Dinner with an Entrepreneur @Carnivore Candy
In an economy where 75%-80% of businesses fail in 1-5 years, it’s important to reflect and learn from the businesses that have pulled through and are on their way to the top. One such business is Boyd Specialties and their brand CARNIVORE CANDY, which is a series of jerky products ranging from beef, bacon, and chicken.
Boyd Specialties opened their business to the Inland Empire Center for Entrepreneurship’s (IECE) students offering their wisdom and experiences over dinner. The company is doing so well that they have recently opened a new facility in Las Vegas, Nevada to accommodate the increasing number of orders they receive for private labeling and their jerky products. In the last 5-7 years Boyd’s has built their company on a solid recipe of success.
About Boyd Specialties
When Boyd Specialties started, it was only family members working in their plant; Jae, his brother Robert, and their mother Sue. Eventually they enlisted the help of Jae’s daughter, Jade, and other family members who were passionate about seeing Boyd Specialties Jerky brought to the masses. Years later, the Boyd family still works in all aspects of the facility. In addition to valuing family, the Boyd company works closely with San Bernardino County Workforce Development Organization to help bring jobs to our community.
The Tour
The night started with a brief meeting of the Boyd family before putting on blue meat cutter coats with the Boyd name and red hair nets to tour the production area of Boyd Specialties in San Bernardino. Jade and her husband Tony led the tour of entrepreneurial students explaining the function of each area in the facilities. Tony explained how everything in the production area is done by hand and every batch of jerky is tasted by employees to ensure the utmost quality and to catch any mistakes. Jade elaborated that it’s far easier to catch a mistake when everyone is checking their work and knows from experience what the product should look, weigh, and taste like.
After the tour and returning our coats, the Boyd family presented a wonderful spaghetti dinner over which they shared their valuable nuggets of wisdom to our students.
Value Your Product
Sell your product for what it’s worth. If you’re using the best beef, the best ingredients, and the best processes, then you deserve the best value price for your product. Don’t under sell it or make it a bargain; most of the time a customer will look for the premium product to treat themselves. This means you also need to make your product look like a premium product.
Family Owned Business
Do you love your family? Of course you do. But you have to know your family like the Boyd’s do in order to build your business on it. The Boyd family has a healthy dynamic that revolves around respect, communication, and having the same goals for the company. They’re able to bounce ideas off each other for work, just like they’ve always done around the dinner table. But they fight too; Jade believes it’s her daughterly duty to knock heads with her father Jae, but they get along wonderfully.
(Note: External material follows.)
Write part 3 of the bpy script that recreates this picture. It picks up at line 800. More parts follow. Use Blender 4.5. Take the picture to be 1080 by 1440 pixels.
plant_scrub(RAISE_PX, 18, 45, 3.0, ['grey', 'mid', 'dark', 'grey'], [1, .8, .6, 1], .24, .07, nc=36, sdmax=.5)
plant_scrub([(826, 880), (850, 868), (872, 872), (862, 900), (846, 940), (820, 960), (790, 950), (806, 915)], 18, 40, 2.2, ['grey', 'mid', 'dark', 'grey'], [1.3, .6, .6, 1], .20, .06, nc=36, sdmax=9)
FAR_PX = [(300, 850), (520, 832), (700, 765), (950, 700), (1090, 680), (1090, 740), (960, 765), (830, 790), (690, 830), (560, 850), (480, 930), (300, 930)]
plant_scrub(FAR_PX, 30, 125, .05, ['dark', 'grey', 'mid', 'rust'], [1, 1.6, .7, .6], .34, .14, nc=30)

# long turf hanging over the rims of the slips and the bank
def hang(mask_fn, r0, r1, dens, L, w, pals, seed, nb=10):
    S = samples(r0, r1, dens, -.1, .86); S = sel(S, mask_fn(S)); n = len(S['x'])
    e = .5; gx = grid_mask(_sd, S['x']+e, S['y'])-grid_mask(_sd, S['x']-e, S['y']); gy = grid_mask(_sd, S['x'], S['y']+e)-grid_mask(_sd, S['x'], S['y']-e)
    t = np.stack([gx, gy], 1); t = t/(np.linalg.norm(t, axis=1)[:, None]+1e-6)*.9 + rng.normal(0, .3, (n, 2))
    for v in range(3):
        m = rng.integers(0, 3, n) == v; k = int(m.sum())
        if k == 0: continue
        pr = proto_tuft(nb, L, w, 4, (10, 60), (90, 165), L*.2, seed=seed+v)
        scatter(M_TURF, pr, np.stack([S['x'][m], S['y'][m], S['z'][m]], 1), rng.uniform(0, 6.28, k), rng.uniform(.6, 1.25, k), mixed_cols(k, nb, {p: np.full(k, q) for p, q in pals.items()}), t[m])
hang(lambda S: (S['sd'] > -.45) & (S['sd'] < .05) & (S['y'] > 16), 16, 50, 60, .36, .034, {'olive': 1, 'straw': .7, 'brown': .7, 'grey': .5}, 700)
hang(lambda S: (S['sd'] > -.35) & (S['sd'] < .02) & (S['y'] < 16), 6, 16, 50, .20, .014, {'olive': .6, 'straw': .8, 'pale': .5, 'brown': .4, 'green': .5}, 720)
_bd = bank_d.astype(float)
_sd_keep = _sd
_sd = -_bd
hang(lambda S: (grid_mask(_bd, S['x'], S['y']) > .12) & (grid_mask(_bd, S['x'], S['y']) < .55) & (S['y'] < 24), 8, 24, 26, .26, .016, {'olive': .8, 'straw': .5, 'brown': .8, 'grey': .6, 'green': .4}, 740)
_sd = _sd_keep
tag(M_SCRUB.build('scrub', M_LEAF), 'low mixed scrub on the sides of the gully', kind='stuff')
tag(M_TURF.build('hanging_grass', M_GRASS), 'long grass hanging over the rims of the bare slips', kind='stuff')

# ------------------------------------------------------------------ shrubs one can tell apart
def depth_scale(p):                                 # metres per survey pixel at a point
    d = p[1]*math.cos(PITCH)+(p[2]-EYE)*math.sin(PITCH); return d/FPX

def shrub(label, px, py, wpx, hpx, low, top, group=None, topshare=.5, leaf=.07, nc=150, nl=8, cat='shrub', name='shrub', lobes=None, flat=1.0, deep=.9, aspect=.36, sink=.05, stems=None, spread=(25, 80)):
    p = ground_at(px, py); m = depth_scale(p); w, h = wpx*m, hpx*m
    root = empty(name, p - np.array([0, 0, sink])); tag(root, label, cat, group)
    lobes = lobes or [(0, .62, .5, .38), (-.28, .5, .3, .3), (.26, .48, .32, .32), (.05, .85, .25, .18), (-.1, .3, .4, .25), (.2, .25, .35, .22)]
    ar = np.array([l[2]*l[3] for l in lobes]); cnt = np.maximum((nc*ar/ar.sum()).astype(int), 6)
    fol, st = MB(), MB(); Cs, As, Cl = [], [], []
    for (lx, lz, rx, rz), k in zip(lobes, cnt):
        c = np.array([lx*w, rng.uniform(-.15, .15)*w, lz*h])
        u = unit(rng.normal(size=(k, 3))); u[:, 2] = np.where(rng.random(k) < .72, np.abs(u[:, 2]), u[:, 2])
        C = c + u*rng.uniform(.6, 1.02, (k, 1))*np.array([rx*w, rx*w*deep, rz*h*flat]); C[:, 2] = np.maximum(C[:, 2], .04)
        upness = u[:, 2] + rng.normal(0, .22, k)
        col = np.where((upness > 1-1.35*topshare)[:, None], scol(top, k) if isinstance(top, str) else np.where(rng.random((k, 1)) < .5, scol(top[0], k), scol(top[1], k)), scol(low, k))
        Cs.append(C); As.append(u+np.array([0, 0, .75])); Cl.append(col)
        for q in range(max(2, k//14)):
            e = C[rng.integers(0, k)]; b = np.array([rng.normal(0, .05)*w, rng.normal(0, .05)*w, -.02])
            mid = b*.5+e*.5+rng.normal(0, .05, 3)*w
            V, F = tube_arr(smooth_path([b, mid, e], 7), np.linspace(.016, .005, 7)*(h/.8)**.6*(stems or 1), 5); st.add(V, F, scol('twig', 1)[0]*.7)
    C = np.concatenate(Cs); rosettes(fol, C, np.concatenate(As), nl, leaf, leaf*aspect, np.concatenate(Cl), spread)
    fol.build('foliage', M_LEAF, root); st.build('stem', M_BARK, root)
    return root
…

Sue Boyd shared with our students that family doesn’t always work out in the company, “We had one grandson, I saved his life by getting him to quit, and Jae would have killed him.” But they noted that what made their work environment function, was how everyone had a different skill set and a different job. Jae says, “You wouldn’t want three guys managing the back. With Tony, he handles everybody in the back and there’s nobody stepping over his toes. That’s his specialty, working with people in production. Jade is just phenomenal with doing order entry and customer service and shipping…Rob is graphics, all these things (motioning to pictures on the walls), these are Rob’s graphics and he does the website, the label designs, and submissions. He doesn’t have to worry about me coming in saying I can do it better because that’s not my skill set.”
Employees
Boyd Specialties are strict with their rules and regulations when hiring new employees. Jae himself mentions the high turnover rate of their employees during their probation phase but once they make it through, they reward their employee’s efforts.
“Jae: after their probation is over, how many people a year quit? One? Out of fifty? At a minimum wage paying job. Jade: and it’s usually for a circumstance that they can’t help, like a family emergency or something. Jae: And they’ll cry. Jade: yeah, they’ll cry and then they’ll come back. Hey, I can come back? …Do you guys have job for me? Of course, we have a job for you.”
Because Boyd screens for employees who work hard and give it their all, these employees go on to get promoted within the company. Jae notes that 1/15 have leadership skills and he’s better off promoting from within the company, “no else knows something better…we have nine or twelve that left for Vegas, (their new facility) to move their families and go out there saying, hey I’d like the opportunity, and the people we have here; they love working here and any chance we have to reward and give back to the employees we do.” Recently, Boyd specialties put in a new employee lunch room equipped with a new PlayStation 4. Employees also receive a company jacket that they receive after a year of employment.